• [Supplied information]
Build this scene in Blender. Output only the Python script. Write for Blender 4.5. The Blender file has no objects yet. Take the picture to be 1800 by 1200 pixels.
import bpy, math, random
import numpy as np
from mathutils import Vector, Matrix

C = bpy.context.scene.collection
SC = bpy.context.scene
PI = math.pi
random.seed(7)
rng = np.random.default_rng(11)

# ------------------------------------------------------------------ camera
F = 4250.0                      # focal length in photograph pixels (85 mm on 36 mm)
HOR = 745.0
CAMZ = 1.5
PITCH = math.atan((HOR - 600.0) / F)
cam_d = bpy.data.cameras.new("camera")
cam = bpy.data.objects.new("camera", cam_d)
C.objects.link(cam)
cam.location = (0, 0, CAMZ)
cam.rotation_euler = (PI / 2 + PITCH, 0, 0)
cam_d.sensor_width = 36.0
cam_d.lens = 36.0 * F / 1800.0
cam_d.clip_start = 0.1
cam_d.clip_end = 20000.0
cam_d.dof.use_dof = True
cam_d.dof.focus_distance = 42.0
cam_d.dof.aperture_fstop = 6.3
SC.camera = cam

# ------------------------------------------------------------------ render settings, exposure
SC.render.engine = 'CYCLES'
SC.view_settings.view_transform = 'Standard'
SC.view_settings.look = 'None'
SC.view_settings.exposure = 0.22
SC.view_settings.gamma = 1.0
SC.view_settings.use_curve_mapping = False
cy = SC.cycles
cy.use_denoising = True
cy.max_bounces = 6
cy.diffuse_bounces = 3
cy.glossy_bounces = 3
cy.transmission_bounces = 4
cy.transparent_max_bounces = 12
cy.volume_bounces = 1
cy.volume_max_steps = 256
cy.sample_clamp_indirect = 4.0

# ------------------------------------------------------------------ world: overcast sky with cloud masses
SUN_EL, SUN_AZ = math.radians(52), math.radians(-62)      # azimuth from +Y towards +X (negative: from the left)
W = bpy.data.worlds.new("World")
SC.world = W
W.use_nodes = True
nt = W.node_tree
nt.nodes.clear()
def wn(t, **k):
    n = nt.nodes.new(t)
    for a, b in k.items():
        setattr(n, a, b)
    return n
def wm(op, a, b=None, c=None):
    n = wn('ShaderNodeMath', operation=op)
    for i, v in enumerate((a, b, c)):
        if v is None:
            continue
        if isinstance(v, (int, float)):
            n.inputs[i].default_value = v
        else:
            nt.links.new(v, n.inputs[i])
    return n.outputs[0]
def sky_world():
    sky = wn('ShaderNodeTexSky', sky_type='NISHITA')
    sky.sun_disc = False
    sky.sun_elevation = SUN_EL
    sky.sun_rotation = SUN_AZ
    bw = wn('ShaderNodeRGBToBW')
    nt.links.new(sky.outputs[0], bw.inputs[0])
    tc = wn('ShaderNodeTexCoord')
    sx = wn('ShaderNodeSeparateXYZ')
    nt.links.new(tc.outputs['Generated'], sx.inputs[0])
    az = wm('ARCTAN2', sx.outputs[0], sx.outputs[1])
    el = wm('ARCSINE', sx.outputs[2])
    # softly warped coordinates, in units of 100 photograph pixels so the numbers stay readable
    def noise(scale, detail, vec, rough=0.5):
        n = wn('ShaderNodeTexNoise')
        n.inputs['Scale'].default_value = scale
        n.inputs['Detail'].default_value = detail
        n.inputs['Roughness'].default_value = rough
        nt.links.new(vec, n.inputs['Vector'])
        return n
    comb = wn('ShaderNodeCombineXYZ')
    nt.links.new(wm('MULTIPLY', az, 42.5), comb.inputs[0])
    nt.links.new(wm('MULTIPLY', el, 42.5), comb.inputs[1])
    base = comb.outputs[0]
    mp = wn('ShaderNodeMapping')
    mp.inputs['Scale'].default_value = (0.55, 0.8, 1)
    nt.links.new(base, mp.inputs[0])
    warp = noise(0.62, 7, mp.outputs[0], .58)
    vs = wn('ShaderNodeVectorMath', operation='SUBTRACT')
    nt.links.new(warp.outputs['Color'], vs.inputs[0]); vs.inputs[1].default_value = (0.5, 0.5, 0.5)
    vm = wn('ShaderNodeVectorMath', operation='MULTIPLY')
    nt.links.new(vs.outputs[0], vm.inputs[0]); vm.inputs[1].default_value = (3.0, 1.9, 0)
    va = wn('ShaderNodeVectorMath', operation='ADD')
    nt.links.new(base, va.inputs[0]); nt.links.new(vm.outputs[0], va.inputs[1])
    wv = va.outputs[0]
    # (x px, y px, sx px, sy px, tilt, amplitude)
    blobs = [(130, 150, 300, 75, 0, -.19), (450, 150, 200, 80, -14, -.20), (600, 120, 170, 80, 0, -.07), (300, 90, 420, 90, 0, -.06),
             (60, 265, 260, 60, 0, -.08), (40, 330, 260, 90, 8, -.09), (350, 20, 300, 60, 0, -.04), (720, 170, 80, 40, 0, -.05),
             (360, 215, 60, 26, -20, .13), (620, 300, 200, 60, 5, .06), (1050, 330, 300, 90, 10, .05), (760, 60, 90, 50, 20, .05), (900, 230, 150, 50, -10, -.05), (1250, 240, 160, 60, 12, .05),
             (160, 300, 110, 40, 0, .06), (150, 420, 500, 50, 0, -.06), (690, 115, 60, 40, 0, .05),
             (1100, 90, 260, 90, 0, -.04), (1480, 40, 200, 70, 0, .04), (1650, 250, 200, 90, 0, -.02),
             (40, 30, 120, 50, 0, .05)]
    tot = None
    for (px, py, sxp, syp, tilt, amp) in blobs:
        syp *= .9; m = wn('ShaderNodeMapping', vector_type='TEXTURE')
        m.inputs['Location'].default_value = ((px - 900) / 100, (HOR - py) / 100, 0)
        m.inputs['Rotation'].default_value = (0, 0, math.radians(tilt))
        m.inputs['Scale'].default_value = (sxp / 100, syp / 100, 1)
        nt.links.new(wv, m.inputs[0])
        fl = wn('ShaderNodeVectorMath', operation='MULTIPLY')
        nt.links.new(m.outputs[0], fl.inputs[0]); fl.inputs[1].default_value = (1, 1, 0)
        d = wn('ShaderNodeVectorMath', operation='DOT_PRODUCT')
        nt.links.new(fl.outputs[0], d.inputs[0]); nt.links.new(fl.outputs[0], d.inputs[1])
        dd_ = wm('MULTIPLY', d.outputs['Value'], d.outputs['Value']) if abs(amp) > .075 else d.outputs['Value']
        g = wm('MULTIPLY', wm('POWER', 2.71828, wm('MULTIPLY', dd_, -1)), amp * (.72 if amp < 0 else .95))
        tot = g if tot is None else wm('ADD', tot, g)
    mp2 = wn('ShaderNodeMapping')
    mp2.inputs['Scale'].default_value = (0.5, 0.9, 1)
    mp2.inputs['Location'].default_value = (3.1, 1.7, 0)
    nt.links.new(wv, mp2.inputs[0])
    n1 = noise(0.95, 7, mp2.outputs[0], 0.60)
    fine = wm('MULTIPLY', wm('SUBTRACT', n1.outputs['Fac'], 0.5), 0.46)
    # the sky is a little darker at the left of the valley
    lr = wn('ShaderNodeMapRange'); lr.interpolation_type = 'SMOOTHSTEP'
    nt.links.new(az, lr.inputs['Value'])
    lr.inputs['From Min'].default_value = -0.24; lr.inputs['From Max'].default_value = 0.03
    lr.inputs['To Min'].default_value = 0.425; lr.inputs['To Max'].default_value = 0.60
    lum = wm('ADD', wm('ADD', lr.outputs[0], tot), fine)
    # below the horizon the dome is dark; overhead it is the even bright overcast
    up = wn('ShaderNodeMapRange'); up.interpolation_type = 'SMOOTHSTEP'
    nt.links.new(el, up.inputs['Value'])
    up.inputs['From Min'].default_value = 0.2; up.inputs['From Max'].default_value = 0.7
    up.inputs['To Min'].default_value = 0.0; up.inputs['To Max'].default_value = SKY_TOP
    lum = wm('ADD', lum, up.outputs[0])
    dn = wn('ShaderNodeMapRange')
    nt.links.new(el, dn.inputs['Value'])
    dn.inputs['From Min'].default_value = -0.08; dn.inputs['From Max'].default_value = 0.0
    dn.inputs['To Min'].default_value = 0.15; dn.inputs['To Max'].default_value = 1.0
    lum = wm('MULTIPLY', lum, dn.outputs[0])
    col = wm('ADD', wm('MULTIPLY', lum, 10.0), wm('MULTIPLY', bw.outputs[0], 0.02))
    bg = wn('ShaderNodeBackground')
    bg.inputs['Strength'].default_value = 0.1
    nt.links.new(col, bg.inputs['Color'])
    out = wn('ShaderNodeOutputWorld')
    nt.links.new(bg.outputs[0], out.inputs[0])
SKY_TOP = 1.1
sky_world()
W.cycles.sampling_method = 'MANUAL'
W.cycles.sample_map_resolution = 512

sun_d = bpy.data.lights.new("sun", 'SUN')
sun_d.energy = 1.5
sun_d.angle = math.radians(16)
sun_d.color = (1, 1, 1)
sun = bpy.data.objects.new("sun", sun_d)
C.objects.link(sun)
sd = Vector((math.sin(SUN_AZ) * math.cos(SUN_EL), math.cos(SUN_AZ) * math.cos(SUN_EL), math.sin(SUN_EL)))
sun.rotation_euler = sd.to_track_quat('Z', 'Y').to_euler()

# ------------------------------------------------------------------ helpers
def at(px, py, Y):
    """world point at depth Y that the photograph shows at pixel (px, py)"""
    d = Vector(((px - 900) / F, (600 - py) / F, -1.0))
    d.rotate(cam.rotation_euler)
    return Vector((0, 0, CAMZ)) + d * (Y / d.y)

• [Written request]
In the listing above, please print only the lines from the first one to the line where "rng = np.random.default_rng(11)" appears, exactly as written, both of those lines included.

• [Response to the task]
Build this scene in Blender. Output only the Python script. Write for Blender 4.5. The Blender file has no objects yet. Take the picture to be 1800 by 1200 pixels.
import bpy, math, random
import numpy as np
from mathutils import Vector, Matrix

C = bpy.context.scene.collection
SC = bpy.context.scene
PI = math.pi
random.seed(7)
rng = np.random.default_rng(11)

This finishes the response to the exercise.